Yahoo has had a tough run in the wake of the 2016 public disclosure of two massive data breaches that took years to disclose – one in 2014 that impacted at least 500 million customer email accounts and another in 2013 that affected more than one billion user accounts.

As a result, the company took a $350m (£285m) price cut in its planned acquisition by Verizon and has paid $16m (£13m) in publicly reported expenses related to the incidents, including $11m (£9m) in non-recurring legal costs.

On Wednesday (1 March), the breaches hit home for the legal department in a major way, when the company announced in a filing with the US Securities and Exchange Commission that general counsel Ron Bell is leaving the company, after the release of the results of an independent investigation into the breaches.

It seems Yahoo's legal department is getting a great deal of the blame for the company's cybersecurity problems, and lawyers working on cybersecurity issues – though not for Yahoo – believe the incidents, as well as the consequences for Bell, should serve as a wakeup call for in-house lawyers.
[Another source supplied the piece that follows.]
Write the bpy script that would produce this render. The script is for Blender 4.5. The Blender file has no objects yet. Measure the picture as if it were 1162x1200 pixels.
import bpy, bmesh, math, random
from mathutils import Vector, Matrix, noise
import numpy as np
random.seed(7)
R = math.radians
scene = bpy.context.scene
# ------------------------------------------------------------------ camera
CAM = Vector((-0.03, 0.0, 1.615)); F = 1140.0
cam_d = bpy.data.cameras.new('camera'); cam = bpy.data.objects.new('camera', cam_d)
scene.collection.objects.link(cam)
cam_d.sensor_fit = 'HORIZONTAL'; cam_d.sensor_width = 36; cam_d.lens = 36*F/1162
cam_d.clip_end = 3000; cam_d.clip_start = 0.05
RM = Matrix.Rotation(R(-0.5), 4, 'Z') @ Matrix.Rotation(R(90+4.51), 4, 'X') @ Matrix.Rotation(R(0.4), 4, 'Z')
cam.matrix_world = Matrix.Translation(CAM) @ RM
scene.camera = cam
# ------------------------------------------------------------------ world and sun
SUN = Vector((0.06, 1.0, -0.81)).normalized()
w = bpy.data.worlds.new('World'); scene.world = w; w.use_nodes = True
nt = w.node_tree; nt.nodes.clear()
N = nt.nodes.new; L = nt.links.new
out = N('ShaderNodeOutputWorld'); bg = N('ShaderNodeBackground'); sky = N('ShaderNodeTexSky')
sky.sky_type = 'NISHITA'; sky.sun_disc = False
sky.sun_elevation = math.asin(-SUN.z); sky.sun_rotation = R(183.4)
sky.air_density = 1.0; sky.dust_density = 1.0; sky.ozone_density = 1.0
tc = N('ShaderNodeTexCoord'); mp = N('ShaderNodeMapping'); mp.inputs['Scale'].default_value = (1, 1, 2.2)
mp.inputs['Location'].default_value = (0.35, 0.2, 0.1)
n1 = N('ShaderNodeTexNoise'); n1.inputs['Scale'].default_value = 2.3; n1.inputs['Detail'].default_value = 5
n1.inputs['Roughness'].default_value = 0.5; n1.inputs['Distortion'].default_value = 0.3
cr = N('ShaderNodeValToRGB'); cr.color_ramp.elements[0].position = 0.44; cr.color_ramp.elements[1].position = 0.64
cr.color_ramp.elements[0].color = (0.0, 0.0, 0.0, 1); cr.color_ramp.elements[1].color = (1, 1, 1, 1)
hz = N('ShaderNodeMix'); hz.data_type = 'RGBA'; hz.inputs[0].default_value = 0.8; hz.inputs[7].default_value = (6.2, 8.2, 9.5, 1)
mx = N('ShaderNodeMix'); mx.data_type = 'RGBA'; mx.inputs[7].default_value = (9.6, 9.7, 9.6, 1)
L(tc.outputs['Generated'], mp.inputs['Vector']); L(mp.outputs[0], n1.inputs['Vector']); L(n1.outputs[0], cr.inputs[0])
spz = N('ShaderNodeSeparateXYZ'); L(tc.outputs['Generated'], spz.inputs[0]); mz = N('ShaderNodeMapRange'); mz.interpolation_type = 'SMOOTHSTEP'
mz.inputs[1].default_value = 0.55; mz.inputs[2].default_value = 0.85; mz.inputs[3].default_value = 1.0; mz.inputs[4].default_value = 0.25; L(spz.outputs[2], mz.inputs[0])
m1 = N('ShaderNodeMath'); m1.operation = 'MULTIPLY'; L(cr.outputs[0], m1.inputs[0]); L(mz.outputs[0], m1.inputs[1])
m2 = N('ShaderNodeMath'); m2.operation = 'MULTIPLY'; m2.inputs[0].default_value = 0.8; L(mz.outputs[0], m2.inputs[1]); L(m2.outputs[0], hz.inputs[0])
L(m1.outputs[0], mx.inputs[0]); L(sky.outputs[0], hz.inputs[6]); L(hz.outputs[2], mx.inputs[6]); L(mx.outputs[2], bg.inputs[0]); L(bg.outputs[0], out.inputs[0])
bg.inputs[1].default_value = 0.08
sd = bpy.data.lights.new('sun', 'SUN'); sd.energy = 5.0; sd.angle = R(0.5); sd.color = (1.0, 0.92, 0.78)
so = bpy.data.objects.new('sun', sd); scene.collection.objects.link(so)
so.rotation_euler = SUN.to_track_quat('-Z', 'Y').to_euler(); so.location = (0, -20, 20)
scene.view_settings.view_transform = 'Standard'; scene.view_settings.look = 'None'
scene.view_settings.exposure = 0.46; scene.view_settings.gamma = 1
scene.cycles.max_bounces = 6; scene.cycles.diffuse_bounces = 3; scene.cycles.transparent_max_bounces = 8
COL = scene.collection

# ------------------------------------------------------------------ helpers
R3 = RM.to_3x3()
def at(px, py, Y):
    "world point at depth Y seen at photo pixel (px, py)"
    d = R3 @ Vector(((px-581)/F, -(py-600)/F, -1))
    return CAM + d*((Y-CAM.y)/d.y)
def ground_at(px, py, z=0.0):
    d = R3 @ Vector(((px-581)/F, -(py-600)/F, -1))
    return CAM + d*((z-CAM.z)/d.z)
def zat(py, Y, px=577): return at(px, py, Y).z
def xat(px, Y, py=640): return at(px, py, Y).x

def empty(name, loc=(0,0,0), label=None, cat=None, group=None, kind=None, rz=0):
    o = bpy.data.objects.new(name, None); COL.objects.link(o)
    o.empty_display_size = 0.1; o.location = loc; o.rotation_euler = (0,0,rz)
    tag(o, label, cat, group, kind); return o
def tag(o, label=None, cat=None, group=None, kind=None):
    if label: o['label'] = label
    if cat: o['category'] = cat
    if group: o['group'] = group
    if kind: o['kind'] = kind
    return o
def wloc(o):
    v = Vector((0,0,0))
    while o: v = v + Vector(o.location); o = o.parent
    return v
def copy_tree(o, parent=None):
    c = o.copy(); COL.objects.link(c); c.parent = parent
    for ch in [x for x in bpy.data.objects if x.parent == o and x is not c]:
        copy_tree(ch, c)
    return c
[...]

According to Wednesday's disclosures, Bell resigned from his general counsel role effective immediately with "no payments…in connection with his resignation". Yahoo explained in the filing that certain senior executives at the company, as well as members of its legal team, "had sufficient information to warrant substantial further inquiry in 2014" about a hack by a state-sponsored actor, but "they did not sufficiently pursue it".

Many have questioned why Bell would take the fall for his company here. Vijaya Gadde, general counsel at Twitter, tweeted that while she didn't know what happened at Yahoo, "it's easy to blame the lawyers". She added: "I also know that Ron Bell is a good lawyer."

But invariably, someone will have to own responsibility for this, according to Al Saikali, partner and chair of the privacy and data security practice at US law firm Shook Hardy & Bacon. While it may be the case that Bell was not directly involved in the missteps, "he's the head of the legal department at the end of the day", said Saikali, adding: "If the legal department makes a recommendation that's incorrect, he's the captain of the ship and he'd take the fall for it."

Bell's resignation in connection with the data breaches should be a signal to in-house counsel that jobs may be on the line as a result of cybersecurity issues, said Edward McAndrew, a partner at Ballard Spahr and co-leader of the US firm's privacy and data security group. "In-house counsel are often best positioned to play leading roles in cyber-incident response, but they are often on the sidelines," he said. "And that's not a viable model anymore for anyone who wants to keep their job."

But just because general counsel and their in-house colleagues have to step up, that doesn't mean dealing with a breach and its aftermath is at all simple, cybersecurity lawyers say.

There are a number of complexities that in-house counsel have to grapple with when dealing with a potential hack, said Saikali. A forensic investigation doesn't always reveal with certainty what information was accessed, for instance, and "you don't want to scare people with unnecessary notice", he explained.

And if notice is required to consumers, he added, the legal team is then going to be "dealing with a patchwork of state data breach notification laws that govern notification".

But there are steps in-house counsel can take to avoid being targeted when there's a breach, said McAndrew. "The in-house lawyer who is trying to protect himself or herself needs to be able to clearly communicate and have channels available to them to escalate these issues within the legal department and within the organisation," he said. "You need to be able to communicate risk through a chain of command, to be sure decision makers have all the information."

The general counsel should be asking questions of the board and the IT team to figure out what the status of the company is when it comes to data security, said Denver Edwards, a principal at law firm Bressler Amery & Ross. "What policies are in place?" he asked. "How engaged is the board when it comes to data security? What are vendor relationships like?"

"You'd be negligent at this point if you don't have an incident response plan on what to do when there is a breach," Edwards added. "And the general counsel, if he or she is aware of a breach of this magnitude, must go to the board and engage them right away and have the incident response plan triggered."